Más de 43 años después Hugo Santiago vuelve a filmar una Buenos Aires mítica, soñada, amada. Que ya fue, pero que permanece. Y vuelve con sus mismas obsesiones, actualizadas, pasadas por el tamiz del Nuevo Cine Argentino. Se produce un cruce entre la temática de Santiago y la de las huestes de la FUC, con Mariano Llinás a la cabeza, como coguionista y coproductor. Pero no es el único. No podemos decir con seguridad si Santiago toma de los jóvenes o estos se montan en su aura para decir lo suyo. Lo cierto es que allí están los tópicos de Invasión: la ciudad y su mapa imprescindible, el complot, el objetivo último -aquí la búsqueda de un desaparecido y una cierta ave Fénix, Halcón Maltés redivivo pero también un McGuffin que empuja la acción hacia adelante-, los personajes misteriosos, el extranjero (Malik Zidi), el idioma, que vira del castellano al francés inadvertidamente.

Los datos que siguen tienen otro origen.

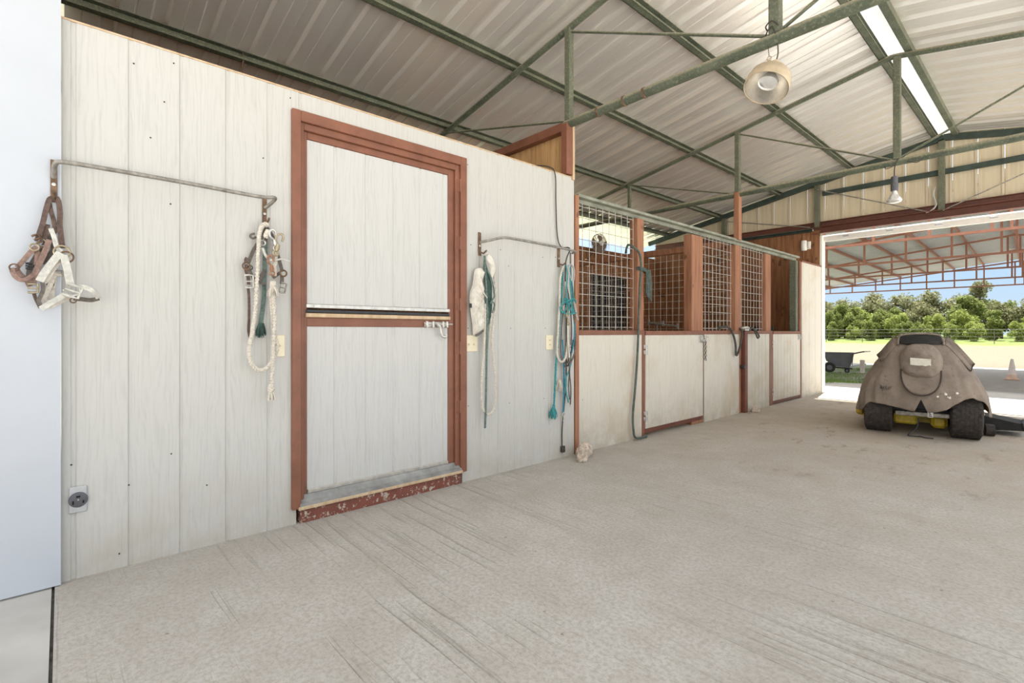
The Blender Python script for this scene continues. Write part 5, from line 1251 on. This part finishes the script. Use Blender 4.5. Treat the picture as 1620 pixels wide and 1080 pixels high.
# grass tufts beside the cart
m = MB(); RG = random.Random(5)
for i in range(9000):
    x = -1.0-7.0*RG.random()**1.2; y = RG.uniform(13.2, 25.5)
    if noise.noise(Vector((x*.6, y*.45, 0))) < -.12+.1*max(0, (x+2.2)): continue
    z = gz(x, y); h = RG.uniform(.03, .10); a = RG.uniform(0, PI); dx, dy = .012*math.cos(a), .012*math.sin(a); lx, ly = RG.gauss(0, .03), RG.gauss(0, .03)
    m.add([(x-dx, y-dy, z-.01), (x+dx, y+dy, z-.01), (x+lx, y+ly, z+h)], [(0, 1, 2)])
tag(m.build('grass', 'blade'), 'patchy green grass round the grey dump cart', 'grass', kind='stuff')

# ------------------------------------------------------------------ camera, sun, sky
TH = math.atan(875/790)
cam = bpy.data.cameras.new('camera'); co = bpy.data.objects.new('camera', cam); COL.objects.link(co)
cam.sensor_width = 36; cam.lens = 36*790/1620; cam.shift_y = -15/1620; cam.clip_start = .02; cam.clip_end = 500
co.location = (2.91, 0, 1.083); co.rotation_euler = (PI/2, 0, TH); scene.camera = co
sl = bpy.data.lights.new('sun', 'SUN'); sl.energy = 5.3; sl.angle = math.radians(.6); sl.color = (1, .97, .92)
so = bpy.data.objects.new('sun', sl); COL.objects.link(so)
so.rotation_euler = Vector((-.25, 1.45, 4.1)).to_track_quat('Z', 'Y').to_euler()
w = bpy.data.worlds.new('sky'); scene.world = w; w.use_nodes = True; nt = w.node_tree; bg = nt.nodes['Background']
tc = N(nt, 'ShaderNodeTexCoord'); sp = N(nt, 'ShaderNodeSeparateXYZ'); L(nt, tc.outputs['Generated'], sp.inputs[0])
up = ramp(nt, sp.outputs['Z'], [(.0, (.24, .29, .34)), (.10, (.185, .265, .355)), (.4, (.55, .62, .72)), (1.0, (1.1, 1.12, 1.18))])
mr = N(nt, 'ShaderNodeMapRange'); mr.inputs[1].default_value = .35; mr.inputs[2].default_value = -.45; L(nt, sp.outputs['Y'], mr.inputs[0])
cl_ = mix(nt, mr.outputs[0], up, (.58, .58, .58))      # whiter sky behind the camera, added as fill light
L(nt, cl_, bg.inputs['Color']); bg.inputs['Strength'].default_value = 1.0
vs_ = scene.view_settings; vs_.view_transform = 'Standard'; vs_.look = 'None'; vs_.exposure = 1.5; vs_.gamma = 1; vs_.use_curve_mapping = False
scene.cycles.max_bounces = 12; scene.cycles.diffuse_bounces = 8
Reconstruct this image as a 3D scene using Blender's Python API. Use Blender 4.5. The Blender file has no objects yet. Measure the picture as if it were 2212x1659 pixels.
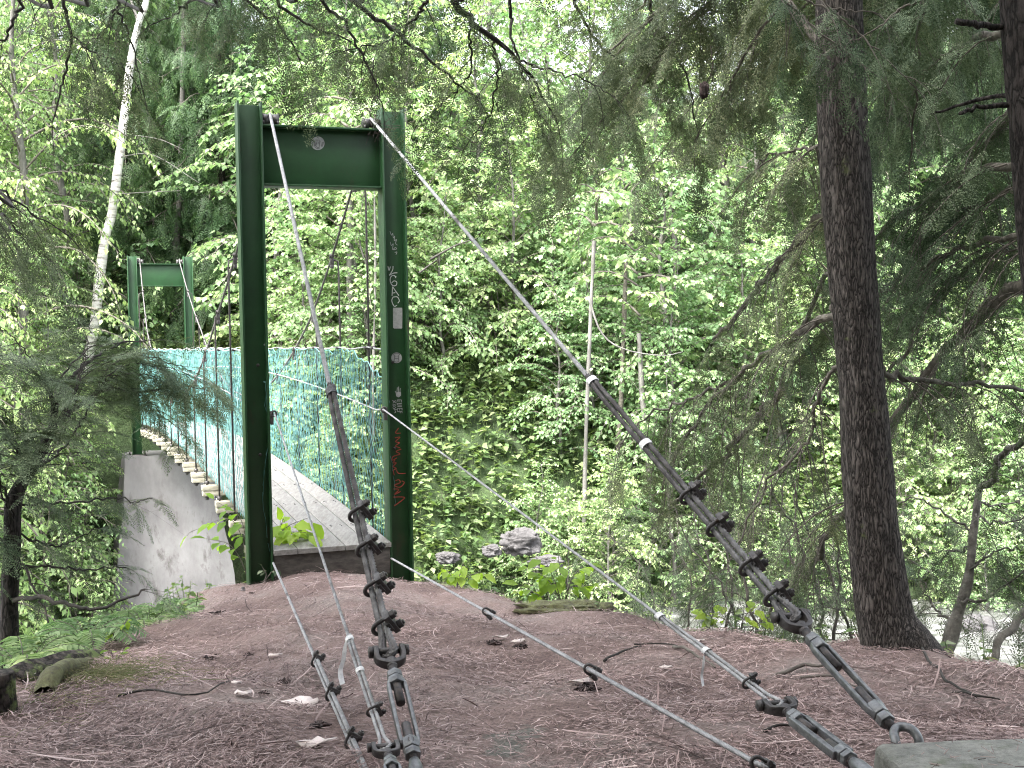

Todos esos elementos se combinan de manera algo azarosa, enigmática, no causal, en una peripecia que circula a toda velocidad, en persecuciones recíprocas, por los distintos barrios porteños, creando un mapa ideal, que ha de completarse progresivamente. En una Buenos Aires fotografiada en blanco y negro por Gustavo Biazzi, con ciertas explosiones de color en las copas de los jacarandás, en algunos cuadros exultantes y en algún papel amarillo que trae claves para esta búsqueda del tesoro tan cara a Llinás, y que muestra su mano creativa (pero Llinás no es Borges, claro).
Es como si Santiago hubiera tomados sus propios tópicos ya emblemáticos y decidiera hacer una broma con ellos. Porque este film hay que tomarlo con humor, de lo contrario podría odiárselo. Cada elemento está parodiado, banalizado, porque Santiago quiere reírse de sí mismo. Y también de Carlos Perciavalle, por ejemplo, o de Roly Serrano, o del mismo Llinás, en algunos chistes (no todos buenos). La música tampoco quedó fuera de la parodia, con una banda de sonido ampulosamente tanguera, un obstinado bandoneón y temas que ya constituyen clichés, como en la secuencia de los títulos finales.
Hay aquí varias películas en una, con forma de laberinto. En medio del delirio, muy peculiar es el episodio que domina Romina Paula, quien da una lección actoral y de historia argentina y de su arte, con esa clase magistral sobre Cándido López, en el momento más luminoso del film.